When it comes to Bill Cosby, we’ve all been blindsided–even with the accusations and settlement of a decade ago. This time it’s too many, too similar, too predatory.
One victim is too many. What is preventable, however, is a collateral victim. That would be society at large–and how it now views the message of this beyond-flawed messenger.
“Annie Hall” and “Blue Jasmine” are no less superb regardless of who Woody Allen is or might have been in his private life. The same for Cosby.
Punish the messenger, if it comes to that. But don’t punish the message. It’s still valid, even if Cosby’s a Mr. Hyde hypocrite.
Whether he was recalling childhood chums, riffing on the Old Testament about Noah’s archetypal boat-building or showing America a non-stereotypical black family, Cosby was delivering a message about what we multi-hued Americans had in common. An America riven by racial unrest needed an African-American voice that wasn’t race baiting, race hustling or Uncle Tomming.
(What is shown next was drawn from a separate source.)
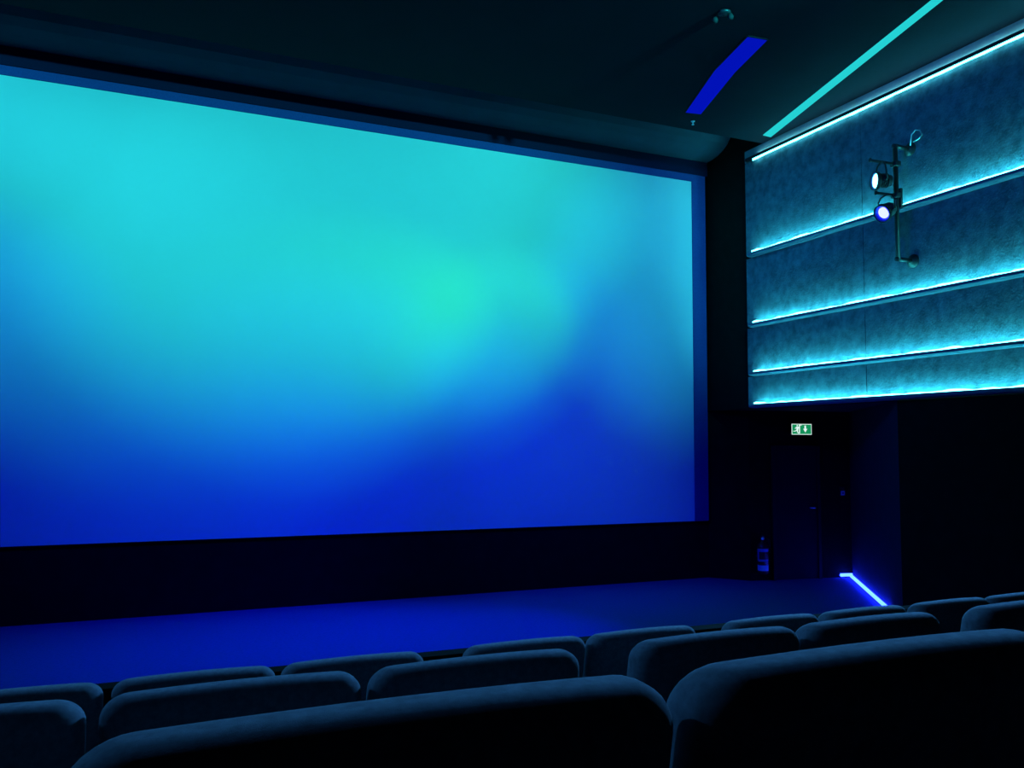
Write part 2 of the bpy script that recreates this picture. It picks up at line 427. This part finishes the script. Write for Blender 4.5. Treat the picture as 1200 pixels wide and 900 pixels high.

He never turned cynical or angry when his son Ennis was murdered in 1997.
“What’s a cubit?” I still remember that line from the Noah routine. Or the coin flip before the Revolutionary War that explains why the British had to wear non-camouflaged uniforms and march in lines.
It was vintage Cosby. Never risqué, never crude, ever relatable.
Yet he was chided for not using street language like Richard Pryor or Red Foxx. He became television’s Jackie Robinson, but was criticized for lulling white households into a false sense of civil-rights success. Later he was resented by many blacks for moralizing about personal responsibility. Cosby railed against gangsta rap and teenage pregnancy. In effect, he wasn’t black enough.
Cosby’s response to those critics: “A white person listens to my act and he laughs and he thinks, ‘Yeah, that’s the way I see it too.’ … And we both see things the same way. That must mean that we are alike. Right? So I figure this way I’m doing as much for good race relations as the next guy.”
Arguably, a lot more than the next guy.
No, Bill Cosby’s no Cliff Huxtable, old-school obstetrician. But whoever he is, however much his image is shattered, his societal message remains valid, relevant and never more necessary in an America that hasn’t seen its last racial tragedy.